Unser Mann mit der Schürze ist mittlerweile wieder am Tisch erschienen. Natürlich nicht, um nach einem weiteren Wunsch sich zu erkundigen, sondern um die Worte jetzt loszuwerden: "Ich muss jetzt kassieren". Wie denn? Wo denn? Was denn? Wir würden aber gerne noch... das sei ihm scheißegal. Der Kollege, der eigentlich jeden Moment kommen müsse, übernehme dann Tisch 17. Ob er vielleicht schonmal 3 Pils? Nein, der Chef risse ihm ein Ei ab, käm' ja alles durcheinander. Zusammen oder getrennt? Getrennt. Ach du Scheiße. Du da, 42 Mark 80. Das kann aber nicht, ich hatte doch nur 2 Bier und eine Pizza Natur. Na dann eben 18 Mark - 20 stimmt so und so fort.

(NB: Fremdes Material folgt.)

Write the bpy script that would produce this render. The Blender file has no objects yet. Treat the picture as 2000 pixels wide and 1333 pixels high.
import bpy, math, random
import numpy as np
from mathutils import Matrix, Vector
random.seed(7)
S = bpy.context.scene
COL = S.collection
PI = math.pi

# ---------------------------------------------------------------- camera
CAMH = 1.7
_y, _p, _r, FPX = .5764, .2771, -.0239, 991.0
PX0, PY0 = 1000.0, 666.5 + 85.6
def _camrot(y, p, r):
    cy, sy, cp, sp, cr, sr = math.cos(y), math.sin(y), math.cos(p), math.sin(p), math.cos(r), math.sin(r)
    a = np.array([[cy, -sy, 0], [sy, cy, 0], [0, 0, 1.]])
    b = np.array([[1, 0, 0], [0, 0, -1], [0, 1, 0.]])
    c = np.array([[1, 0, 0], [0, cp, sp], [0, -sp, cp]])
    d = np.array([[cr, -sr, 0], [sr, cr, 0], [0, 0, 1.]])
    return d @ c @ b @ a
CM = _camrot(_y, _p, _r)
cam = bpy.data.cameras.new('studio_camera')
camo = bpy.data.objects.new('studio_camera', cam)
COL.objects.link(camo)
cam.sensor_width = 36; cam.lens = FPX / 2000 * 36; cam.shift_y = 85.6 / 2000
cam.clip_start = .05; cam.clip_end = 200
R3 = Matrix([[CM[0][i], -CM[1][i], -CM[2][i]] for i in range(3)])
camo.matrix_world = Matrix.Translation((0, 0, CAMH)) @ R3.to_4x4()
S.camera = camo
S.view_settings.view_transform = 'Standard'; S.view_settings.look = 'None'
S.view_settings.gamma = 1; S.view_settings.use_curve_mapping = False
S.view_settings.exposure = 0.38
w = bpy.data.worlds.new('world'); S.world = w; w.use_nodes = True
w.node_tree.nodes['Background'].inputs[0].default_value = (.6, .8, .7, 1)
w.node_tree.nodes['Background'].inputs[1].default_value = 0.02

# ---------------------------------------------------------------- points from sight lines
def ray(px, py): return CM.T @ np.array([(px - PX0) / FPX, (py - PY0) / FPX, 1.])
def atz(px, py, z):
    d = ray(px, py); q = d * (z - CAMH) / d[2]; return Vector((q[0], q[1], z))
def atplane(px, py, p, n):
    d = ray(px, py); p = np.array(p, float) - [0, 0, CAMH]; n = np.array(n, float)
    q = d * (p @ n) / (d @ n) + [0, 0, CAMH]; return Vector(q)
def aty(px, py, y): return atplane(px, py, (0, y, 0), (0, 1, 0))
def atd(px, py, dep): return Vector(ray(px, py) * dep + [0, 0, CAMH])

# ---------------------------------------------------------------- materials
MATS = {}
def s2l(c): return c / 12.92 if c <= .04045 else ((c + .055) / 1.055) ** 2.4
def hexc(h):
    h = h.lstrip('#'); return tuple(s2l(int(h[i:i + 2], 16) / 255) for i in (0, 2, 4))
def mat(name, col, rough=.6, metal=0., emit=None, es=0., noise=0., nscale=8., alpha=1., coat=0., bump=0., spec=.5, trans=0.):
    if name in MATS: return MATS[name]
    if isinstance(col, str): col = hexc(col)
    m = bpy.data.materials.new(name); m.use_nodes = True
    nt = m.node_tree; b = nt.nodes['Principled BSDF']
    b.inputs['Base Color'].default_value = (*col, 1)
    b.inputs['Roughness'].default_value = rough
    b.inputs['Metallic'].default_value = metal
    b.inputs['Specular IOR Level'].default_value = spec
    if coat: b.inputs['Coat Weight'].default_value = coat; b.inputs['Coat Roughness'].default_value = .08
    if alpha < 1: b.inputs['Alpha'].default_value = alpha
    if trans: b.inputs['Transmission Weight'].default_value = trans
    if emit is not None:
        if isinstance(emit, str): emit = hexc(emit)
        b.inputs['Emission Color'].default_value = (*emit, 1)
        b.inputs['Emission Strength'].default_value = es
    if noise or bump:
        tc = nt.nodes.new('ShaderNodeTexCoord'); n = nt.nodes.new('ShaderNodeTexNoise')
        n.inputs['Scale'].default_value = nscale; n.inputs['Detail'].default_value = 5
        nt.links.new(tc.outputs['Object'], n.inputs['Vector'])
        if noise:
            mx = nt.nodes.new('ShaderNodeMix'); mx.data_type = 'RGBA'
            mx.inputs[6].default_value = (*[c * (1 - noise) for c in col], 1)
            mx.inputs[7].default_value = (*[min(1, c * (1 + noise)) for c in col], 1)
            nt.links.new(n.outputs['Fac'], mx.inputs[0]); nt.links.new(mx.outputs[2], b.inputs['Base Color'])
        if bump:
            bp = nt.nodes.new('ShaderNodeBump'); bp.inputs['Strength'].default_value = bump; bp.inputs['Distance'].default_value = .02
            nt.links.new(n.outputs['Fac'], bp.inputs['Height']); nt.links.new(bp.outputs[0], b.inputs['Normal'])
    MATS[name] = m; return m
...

Überflüssig zu sagen, dass der anvisierte Kollege erst nach anderthalb Stunden auftauchte und dann in Ruhe ein Kilo Samson wegpaffte, bevor er sich in Servierstimmung wähnte. Na, macht nichts. Uns war der Appetit eh vergangen, da in der Wartezeit der Koch das Geheimnis seines Phänotypes lüftete und für den Bruchteil einer Sekunde ein warzig eitriger Wischmob aus der Küche lugte, "zweimal Tonno" brüllte und wieder verschwand. Durch das Geräusch der kollektiven Übergabeverhandlungen der Gästemägen am Linolbelag hörte man verschwommen einen Kellner sprechen: "Das kost' extra".